Tim Cook Points to Record Demand for iPad Mini, Apple Keeps Tablet Lead in Q3 2012
News reports have indicated that people lining up for the refreshed regular iPad and the iPad Mini were not as spectacular as the iPhone 5 queues, but Apple reported on Monday that it already sold three million units of all versions of the slate in the first 72 hours of its availability.
Contradicting the not-so-exciting indicators from media reports, Apple Chief Executive Tim Cook said in a statement that demand for the new product has been overwhelming, especially in the case of the iPad Mini - the not-so-cheaper 7.9-inch screen version of the classic iPad.
"We set a new launch weekend record and practically sold out of iPad Minis," Reuters reported Mr Cook as saying in the same statement.
He indicated too that the Mini inventory has been depleted after only three days of its commercial launch and replenishment will not arrive until the later weeks of November.
"The iPad Minis were practically sold out . . . (but) we're working hard to build more quickly to meet the incredible demand," the Apple CEO assured.
Apple's report was simultaneously issued with research firm IDC's latest tablet sales figure for Q2 2012, which showed that the tech giant has again sustained its incredible run in the market it virtually created.
Around 14 million of iPads were scooped up by global buyers from July through September this year, the IDC report said, placing the U.S. firm anew on top of the gradually crowding field, which in the immediate quarters ahead will be joined by new tablet brands on the Windows ecosystem.
Yet right now, Apple remains in command of the game but IDC noted too that iPad's hold of the market appears shrinking as the device ended the September quarter with a dominant market pie of 50.4 per cent.

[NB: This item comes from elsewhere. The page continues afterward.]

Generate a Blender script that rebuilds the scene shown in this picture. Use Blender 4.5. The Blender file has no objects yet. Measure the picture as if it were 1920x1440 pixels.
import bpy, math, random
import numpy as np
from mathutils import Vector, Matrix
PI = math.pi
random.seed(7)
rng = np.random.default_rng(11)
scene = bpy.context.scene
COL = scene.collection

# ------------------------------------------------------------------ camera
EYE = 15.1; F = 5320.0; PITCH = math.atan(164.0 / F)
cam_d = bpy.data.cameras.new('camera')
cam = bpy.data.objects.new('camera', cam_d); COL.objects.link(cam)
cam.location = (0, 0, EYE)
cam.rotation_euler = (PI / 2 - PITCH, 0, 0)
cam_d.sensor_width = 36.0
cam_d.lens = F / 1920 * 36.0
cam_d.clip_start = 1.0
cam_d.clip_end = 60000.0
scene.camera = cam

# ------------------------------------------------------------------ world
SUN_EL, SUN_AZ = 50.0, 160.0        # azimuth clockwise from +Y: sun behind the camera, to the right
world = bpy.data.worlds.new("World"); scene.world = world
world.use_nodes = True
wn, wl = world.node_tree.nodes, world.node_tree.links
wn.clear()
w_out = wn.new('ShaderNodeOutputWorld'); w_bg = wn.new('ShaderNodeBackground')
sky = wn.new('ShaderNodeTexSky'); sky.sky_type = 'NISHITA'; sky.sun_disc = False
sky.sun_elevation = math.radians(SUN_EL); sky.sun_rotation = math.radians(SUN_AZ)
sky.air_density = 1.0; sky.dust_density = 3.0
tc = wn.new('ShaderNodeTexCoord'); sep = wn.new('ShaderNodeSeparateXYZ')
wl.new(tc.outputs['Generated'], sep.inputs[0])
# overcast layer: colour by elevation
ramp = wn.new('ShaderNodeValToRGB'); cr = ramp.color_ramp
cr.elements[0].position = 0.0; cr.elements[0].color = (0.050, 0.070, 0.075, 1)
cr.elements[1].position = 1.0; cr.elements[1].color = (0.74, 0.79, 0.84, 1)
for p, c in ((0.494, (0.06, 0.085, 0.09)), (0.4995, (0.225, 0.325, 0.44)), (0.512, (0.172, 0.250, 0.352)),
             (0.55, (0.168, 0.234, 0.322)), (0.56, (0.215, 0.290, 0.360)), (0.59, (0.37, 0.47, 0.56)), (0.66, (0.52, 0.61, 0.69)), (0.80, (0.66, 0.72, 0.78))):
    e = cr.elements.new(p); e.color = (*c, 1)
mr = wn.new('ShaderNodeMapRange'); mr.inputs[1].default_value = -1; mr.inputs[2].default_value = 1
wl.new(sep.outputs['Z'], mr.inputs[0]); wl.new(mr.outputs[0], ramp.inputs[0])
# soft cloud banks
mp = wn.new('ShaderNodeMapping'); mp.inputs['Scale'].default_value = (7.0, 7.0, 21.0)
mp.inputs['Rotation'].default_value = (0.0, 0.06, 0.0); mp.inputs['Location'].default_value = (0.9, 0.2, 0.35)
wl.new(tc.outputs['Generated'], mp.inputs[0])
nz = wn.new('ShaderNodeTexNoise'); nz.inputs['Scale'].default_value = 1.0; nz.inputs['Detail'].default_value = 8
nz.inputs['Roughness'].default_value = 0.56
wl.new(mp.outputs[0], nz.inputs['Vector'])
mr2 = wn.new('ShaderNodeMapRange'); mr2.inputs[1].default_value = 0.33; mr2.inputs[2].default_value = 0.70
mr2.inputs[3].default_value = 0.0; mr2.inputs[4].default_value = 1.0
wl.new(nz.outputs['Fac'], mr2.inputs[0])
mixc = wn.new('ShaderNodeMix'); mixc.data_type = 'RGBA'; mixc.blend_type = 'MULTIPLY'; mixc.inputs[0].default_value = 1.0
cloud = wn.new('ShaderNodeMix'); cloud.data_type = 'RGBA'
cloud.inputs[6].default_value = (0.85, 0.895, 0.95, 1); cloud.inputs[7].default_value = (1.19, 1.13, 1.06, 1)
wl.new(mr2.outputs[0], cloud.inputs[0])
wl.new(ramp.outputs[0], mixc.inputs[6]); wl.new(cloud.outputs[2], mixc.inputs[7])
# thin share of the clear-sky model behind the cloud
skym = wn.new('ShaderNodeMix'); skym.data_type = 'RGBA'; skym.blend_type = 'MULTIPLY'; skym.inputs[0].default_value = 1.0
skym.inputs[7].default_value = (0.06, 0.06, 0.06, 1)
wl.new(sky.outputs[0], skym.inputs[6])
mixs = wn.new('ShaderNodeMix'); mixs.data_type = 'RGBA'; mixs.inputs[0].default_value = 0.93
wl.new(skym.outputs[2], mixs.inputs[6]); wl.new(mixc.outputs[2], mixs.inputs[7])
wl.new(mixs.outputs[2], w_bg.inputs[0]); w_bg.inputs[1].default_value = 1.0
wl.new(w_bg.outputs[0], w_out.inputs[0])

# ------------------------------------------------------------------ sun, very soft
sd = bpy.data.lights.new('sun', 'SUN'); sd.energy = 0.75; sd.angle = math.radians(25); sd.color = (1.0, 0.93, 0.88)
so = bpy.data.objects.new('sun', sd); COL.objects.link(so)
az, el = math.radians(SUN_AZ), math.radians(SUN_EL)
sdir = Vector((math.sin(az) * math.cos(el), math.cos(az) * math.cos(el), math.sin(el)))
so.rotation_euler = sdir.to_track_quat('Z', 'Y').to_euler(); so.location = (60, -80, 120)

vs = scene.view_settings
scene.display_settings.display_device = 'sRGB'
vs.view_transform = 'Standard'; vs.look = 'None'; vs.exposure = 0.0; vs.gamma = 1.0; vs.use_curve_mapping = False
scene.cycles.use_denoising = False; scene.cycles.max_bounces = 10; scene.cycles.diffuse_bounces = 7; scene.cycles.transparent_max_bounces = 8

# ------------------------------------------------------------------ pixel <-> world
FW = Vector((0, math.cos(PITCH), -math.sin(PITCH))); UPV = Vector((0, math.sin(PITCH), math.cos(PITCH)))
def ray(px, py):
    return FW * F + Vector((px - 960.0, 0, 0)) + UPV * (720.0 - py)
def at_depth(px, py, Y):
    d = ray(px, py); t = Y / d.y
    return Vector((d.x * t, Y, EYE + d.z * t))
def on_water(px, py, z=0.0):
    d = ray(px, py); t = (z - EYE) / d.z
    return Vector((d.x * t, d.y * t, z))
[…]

In the previous quarters, Apple sold between six and eight tablets for every 10 grabbed by consumers worldwide, IDC.
Apple's dwindling market share, the research firm clarified, was not because its sales are dropping. More tablets were shipped out in the third quarter, some 28 million units according to IDC, indicating that rivals have ramped up their efforts to challenge the tech giant's hold on the number one position.
Samsung, for one, gained significantly this year following its earlier struggle to convince consumers that its Galaxy Tab lines were equal if not more superior to the bestselling iPad.
Thanks largely to the bigger-screen Galaxy Note 10.1, Samsung finally clocked a double-digit market share as of September, shipping out 5.1 million Galaxy slates in the period to corner 18.4 per cent of the market.
Amazon, AsusTek and Lenovo followed with respective shares of 9 per cent, 8.6 per cent and 1.4 per cent, IDC said. The list was wrapped up by other players which settled on distributing among themselves the more than 12 per cent left out by the big sellers.
Amazon and Asus of course entered the fray via the huge success of the Kindle Fire HD and the Nexus 7, which tech watchers compelled Apple to issue the iPad Mini.
The new IDC report signalled that the tablet competition is getting stiffer by the quarter as the holiday season promises a more exciting war pitting the three ecosystems from Apple, Google and Microsoft.
Apple's new iPad and the iPad Mini is shaping into another record revenue generator, as Mr Cook claimed, and the Android counterattack will soon mount a solid challenge in the form of the Nexus 10, made by Samsung, and the 8.9-inch version of Amazon's Kindle Fire.
Also, Microsoft's Surface RT and Surface Pro plus Windows-powered tablets will soon push the battle to heightened intensity, with IDC indicating that "competitors are turning up the pressure on market leader Apple."
But analysts believe that the iPad brand will not be dethroned any time soon, though it may be relegated to a lesser status as the iPad Mini gradually establishes itself as Apple's foremost tablet product.
Early reviewers reaped praises on the Mini, but they're actually forward-looking, greatly anticipating the improvements that Apple can packed on small but sexy case of the little iPad sibling.
"We believe the iPad Mini has the opportunity to surpass the sales of the regular-sized iPads over the next several years," Topeka Capital analyst Brian White told Reuters on Monday.